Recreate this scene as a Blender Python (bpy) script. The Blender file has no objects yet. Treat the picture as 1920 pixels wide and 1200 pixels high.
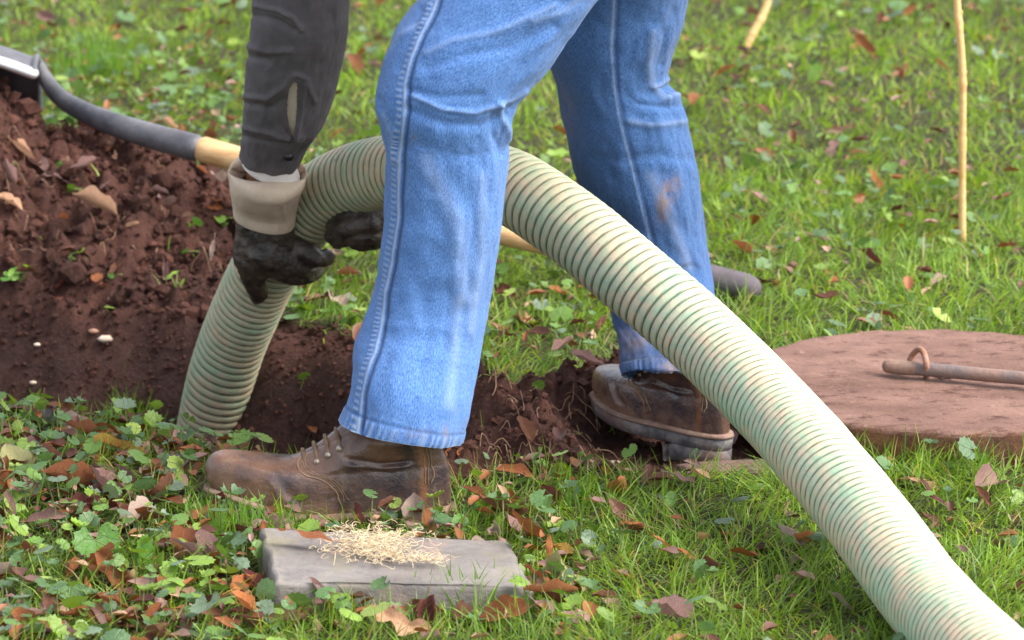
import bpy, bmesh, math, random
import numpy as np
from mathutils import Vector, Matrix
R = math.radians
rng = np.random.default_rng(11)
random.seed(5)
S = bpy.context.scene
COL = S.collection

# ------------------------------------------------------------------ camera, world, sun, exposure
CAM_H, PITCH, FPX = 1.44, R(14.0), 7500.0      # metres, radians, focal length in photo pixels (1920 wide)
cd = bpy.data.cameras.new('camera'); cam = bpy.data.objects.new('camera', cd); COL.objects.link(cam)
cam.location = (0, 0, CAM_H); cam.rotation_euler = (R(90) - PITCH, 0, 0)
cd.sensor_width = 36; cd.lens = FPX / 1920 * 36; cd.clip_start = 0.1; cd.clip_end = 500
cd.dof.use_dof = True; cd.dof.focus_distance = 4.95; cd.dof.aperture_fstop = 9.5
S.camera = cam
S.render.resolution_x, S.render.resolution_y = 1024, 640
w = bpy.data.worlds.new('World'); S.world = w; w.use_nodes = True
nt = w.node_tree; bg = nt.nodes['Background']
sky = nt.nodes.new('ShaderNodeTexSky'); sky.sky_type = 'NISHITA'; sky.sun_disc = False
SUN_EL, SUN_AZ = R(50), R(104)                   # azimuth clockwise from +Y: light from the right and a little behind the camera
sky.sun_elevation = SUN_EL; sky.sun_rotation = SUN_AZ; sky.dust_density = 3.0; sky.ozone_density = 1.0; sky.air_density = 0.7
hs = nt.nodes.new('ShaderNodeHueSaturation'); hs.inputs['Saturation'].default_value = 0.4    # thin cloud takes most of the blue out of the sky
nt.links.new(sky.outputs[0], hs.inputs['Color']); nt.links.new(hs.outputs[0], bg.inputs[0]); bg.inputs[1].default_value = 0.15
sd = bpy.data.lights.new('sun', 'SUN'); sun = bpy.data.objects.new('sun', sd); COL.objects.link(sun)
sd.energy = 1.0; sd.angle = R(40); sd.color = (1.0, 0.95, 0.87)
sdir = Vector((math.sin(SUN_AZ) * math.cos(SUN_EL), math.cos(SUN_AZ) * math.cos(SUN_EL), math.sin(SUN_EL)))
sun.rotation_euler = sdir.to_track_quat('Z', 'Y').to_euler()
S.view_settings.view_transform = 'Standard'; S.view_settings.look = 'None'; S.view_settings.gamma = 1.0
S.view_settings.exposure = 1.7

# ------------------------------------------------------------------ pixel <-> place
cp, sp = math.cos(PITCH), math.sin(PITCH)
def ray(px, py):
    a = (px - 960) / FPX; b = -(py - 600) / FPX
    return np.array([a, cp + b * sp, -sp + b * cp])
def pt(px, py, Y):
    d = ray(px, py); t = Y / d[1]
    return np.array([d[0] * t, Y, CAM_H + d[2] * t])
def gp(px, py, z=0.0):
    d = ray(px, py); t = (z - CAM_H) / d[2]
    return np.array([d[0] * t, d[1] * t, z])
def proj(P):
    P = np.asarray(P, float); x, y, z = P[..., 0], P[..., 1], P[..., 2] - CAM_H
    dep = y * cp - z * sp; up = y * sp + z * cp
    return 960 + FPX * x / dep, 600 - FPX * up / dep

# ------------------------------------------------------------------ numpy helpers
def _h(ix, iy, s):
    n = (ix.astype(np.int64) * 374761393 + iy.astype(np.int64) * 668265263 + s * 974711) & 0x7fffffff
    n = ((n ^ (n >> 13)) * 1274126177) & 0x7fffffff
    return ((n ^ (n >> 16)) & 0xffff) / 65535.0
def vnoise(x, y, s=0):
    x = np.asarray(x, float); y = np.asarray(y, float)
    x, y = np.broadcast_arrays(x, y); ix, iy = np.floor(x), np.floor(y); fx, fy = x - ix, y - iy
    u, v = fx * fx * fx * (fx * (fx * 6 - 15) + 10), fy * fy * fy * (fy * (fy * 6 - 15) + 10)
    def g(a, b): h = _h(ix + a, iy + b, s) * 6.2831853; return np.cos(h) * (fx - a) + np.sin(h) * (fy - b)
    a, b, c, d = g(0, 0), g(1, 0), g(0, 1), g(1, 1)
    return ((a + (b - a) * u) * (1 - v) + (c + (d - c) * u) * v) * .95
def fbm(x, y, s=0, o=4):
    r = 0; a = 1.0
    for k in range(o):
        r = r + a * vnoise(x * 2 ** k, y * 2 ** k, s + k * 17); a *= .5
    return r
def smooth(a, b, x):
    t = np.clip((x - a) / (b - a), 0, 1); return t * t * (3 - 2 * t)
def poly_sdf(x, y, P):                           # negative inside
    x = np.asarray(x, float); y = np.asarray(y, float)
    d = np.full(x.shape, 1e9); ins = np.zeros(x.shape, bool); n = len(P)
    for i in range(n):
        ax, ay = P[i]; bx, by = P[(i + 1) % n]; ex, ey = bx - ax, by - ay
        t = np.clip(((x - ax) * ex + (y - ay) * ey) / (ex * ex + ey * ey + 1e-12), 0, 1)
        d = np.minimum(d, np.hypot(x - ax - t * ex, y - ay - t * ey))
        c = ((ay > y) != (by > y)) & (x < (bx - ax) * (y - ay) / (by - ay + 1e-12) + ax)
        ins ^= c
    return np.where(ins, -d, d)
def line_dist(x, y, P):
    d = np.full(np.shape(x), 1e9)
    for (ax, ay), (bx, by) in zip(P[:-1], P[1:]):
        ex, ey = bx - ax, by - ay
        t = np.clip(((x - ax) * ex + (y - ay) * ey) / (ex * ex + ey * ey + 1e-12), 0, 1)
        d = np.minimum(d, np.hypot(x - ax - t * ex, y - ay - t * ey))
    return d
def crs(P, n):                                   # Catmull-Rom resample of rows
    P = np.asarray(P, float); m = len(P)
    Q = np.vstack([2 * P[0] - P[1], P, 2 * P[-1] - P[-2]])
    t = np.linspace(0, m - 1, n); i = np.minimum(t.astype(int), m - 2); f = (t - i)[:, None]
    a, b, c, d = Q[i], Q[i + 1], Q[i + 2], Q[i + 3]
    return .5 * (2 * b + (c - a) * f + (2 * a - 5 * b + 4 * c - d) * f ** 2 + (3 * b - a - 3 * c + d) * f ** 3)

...

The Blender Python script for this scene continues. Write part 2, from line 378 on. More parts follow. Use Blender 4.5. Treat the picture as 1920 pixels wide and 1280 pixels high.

__Work to do__: Transcribe only the lines above that start at the line containing "Recreate this scene" and end at the line containing "COL = S.collection". Omit pictures.

__Exercise result__:
Recreate this scene as a Blender Python (bpy) script. The Blender file has no objects yet. Treat the picture as 1920 pixels wide and 1200 pixels high.
import bpy, bmesh, math, random
import numpy as np
from mathutils import Vector, Matrix
R = math.radians
rng = np.random.default_rng(11)
random.seed(5)
S = bpy.context.scene
COL = S.collection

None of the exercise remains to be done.